Program Requirements

To earn the Doctor of Sustainable Urbanism degree from the Sam Fox School, students must complete 72 credit units of graduate work over at least three years. Students will typically complete the program in four years, but they may complete the program in as few as three years or as many as five years.

Of the total 72 units, 48 units represent course work to be completed in residence at Washington University, including required seminars and courses and approved elective seminars and courses. Thereafter, 24 units of thesis research and writing may be completed at Washington University or off-site if approved by the chair of urban design.

In order to graduate, students must:

  • Maintain satisfactory academic progress and standing
  • Pass Part One and Part Two of the General Examination
  • Fulfill residence and enrollment requirements
  • Demonstrate competency in teaching at the basic level and at the advanced level
  • Write, submit, and defend an acceptable dissertation in sustainable urbanism before a designated dissertation committee

General Examination

Much of the program’s course work and independent reading and study is focused on preparing students for their two-part general examination. The nature of this preparation varies widely depending upon the candidate’s background and research interests. Overall, the exam is a platform for the student to demonstrate a broad knowledge of evidenced-based research methods and the multidisciplinary frameworks of sustainable urbanism, as well as the best practices for sustainable urbanism and the technical knowledge base and skills necessary for implementing sustainability at a multi-scalar level in the city.

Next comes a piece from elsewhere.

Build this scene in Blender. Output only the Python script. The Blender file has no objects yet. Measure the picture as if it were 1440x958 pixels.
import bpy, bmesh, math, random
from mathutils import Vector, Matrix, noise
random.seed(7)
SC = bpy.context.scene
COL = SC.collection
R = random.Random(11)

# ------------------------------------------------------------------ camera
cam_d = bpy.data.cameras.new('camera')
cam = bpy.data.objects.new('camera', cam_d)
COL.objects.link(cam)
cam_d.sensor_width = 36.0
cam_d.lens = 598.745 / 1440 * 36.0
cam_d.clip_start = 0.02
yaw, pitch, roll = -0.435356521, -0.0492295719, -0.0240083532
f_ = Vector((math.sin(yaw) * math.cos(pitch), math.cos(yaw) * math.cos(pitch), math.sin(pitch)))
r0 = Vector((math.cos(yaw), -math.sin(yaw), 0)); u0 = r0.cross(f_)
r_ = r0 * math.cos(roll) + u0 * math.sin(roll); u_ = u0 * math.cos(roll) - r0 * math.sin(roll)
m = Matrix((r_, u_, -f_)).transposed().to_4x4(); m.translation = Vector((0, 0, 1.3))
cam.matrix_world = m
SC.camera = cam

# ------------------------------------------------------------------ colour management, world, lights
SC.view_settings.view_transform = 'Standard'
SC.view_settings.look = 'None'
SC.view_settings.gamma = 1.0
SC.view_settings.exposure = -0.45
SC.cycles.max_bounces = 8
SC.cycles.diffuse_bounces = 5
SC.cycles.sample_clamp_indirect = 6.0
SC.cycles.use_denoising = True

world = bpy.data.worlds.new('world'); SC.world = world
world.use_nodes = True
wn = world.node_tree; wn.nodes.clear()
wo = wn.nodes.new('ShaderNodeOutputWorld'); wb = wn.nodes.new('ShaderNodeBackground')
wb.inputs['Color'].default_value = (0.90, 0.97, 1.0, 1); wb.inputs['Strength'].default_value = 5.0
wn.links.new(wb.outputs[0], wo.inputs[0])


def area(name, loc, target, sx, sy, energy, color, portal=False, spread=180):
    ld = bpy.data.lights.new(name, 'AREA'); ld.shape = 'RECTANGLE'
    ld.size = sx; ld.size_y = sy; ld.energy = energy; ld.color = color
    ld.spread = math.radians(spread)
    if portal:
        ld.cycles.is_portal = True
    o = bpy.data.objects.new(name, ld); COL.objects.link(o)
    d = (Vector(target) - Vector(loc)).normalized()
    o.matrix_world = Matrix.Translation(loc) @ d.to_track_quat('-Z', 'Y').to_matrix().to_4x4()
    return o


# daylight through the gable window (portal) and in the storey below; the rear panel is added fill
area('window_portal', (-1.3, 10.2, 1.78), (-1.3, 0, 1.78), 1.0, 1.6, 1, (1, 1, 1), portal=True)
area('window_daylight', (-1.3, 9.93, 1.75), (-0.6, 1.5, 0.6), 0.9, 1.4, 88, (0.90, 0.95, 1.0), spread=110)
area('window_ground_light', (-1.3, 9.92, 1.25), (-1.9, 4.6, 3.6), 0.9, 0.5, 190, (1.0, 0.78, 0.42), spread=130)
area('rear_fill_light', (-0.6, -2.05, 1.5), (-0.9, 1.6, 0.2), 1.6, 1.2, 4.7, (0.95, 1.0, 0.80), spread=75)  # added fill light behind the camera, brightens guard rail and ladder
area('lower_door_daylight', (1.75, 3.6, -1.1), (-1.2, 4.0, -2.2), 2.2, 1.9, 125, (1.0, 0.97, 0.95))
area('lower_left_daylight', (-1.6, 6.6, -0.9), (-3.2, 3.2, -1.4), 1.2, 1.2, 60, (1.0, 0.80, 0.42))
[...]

Teaching is another important component of each doctoral student’s course of study. Students often are given substantial teaching responsibilities, particularly in the introductory courses offered by the urban design faculty. Recently students have served as teaching assistants and/or instructors in theory courses such as Metropolitan Development, Metropolitan Sustainability, Metropolitan Urbanism, Public Space and City Life, and Informal Cities, as well as a number of urban design studios, including the Global Urbanism Studio that has engaged cities such as Shanghai, Tokyo, Singapore, Mexico City, Johannesburg, and Dubai.

Students also have the opportunity to work as research associates with faculty to enrich their academic experience and develop research project experience.

Points of Emphasis

Use statistical and visual analytical tools, including quantitative and qualitative research methods, geographical information systems (GIS), and techniques to analyze data sets and construct holistic research models.

Learn to construct the research reports and performance measurement systems necessary to clearly demonstrate evidence of a more sustainable city.

Develop leadership skills to engage an informed, involved citizenry in creative problem solving to achieve responsible individual and cooperative actions toward a society that is more sustainable and resilient.

Develop your own refined ethical framework and set of values that shape sustainable cities, which at a minimum would include economic, social, and place equity; environmental and cultural justice; intergenerational equity; and management and stewardship of the urban environment.